Leider haben die Christen solche Sätze später weitgehend vergessen. Im 4. Jahrhundert wurde das Christentum politisch toleriert und war sogar Staatsreligion. Und jetzt unterdrückten Christen mit staatlichen Mitteln die altrömischen Kulte sowie neu auftretende religiöse Gruppen. Bis in die frühe Neuzeit hinein wurden so auch Frauen und Männer aus den eigenen Reihen verfolgt und sogar getötet. Zum Beispiel Jan Hus beim Konzil von Konstanz vor genau 600 Jahren.

Religiöse Toleranz war und ist auch ein politisches Thema. Wie weit müssen Menschen religiös übereinstimmen, damit sie zusammenleben können? In Europa war in dieser Hinsicht das 16. Jahrhundert besonders brisant. Kirchenspaltung und Religionskriege haben gezeigt, dass die konfessionelle Einheit unwiederbringlich verloren war.
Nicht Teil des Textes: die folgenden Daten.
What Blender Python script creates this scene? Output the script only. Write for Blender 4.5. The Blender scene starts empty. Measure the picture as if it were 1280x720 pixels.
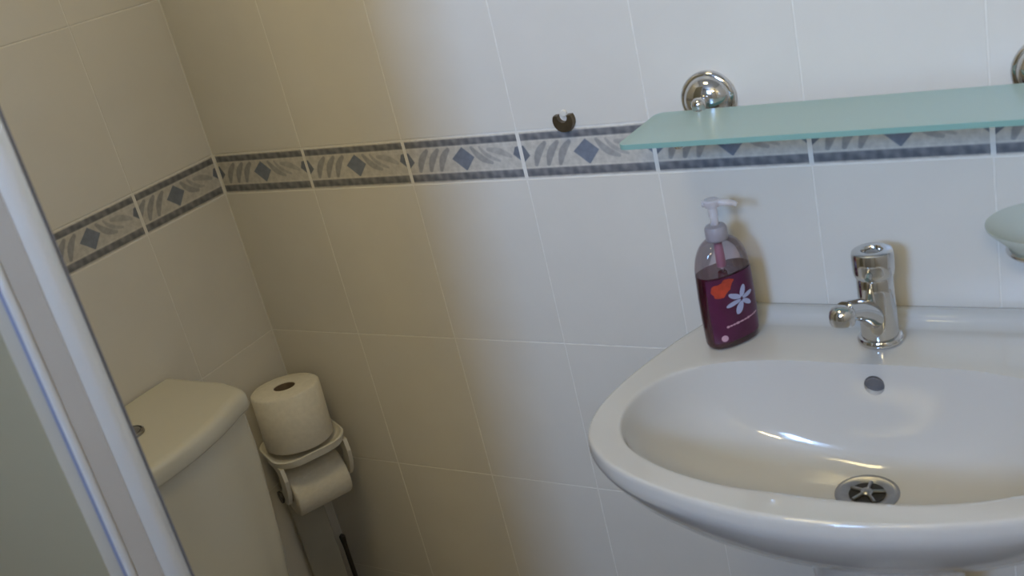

Sie ließ sich auch durch Zwang nicht aufrechterhalten. Verträge wie z.B. der Westfälische Friede von 1648 regelten zumindest das gleichberechtigte Nebeneinander von Protestanten und Katholiken. Der Gedanke, dass Religionsfreiheit ein Menschenrecht ist, hat sich dann erst im 18. Jahrhundert weiter durchgesetzt. Und 1965 erst erklärte die katholische Kirche durch das Konzil feierlich, „dass die menschliche Person das Recht auf religiöse Freiheit hat“.

So ist der moderne Toleranzgedanke nicht denkbar ohne die christlichen Kirchen. Er hat sich zumindest in Europa entwickelt und weitgehend durchgesetzt sowohl gegen die Kirchen als auch mit ihrer Hilfe. Und heute? Damit, daß wir uns gegenseitig tolerieren, ist viel gewonnen. Aber wir dürfen nicht stehen bleiben beim pragmatischen Dulden. Toleranz ist etwas Lebendiges. Sie gelingt nur, wenn wir immer wieder miteinander reden und aufeinander hören. Interessiert und wertschätzend. Mit einer eigenen Position und bereit sich anfragen zu lassen.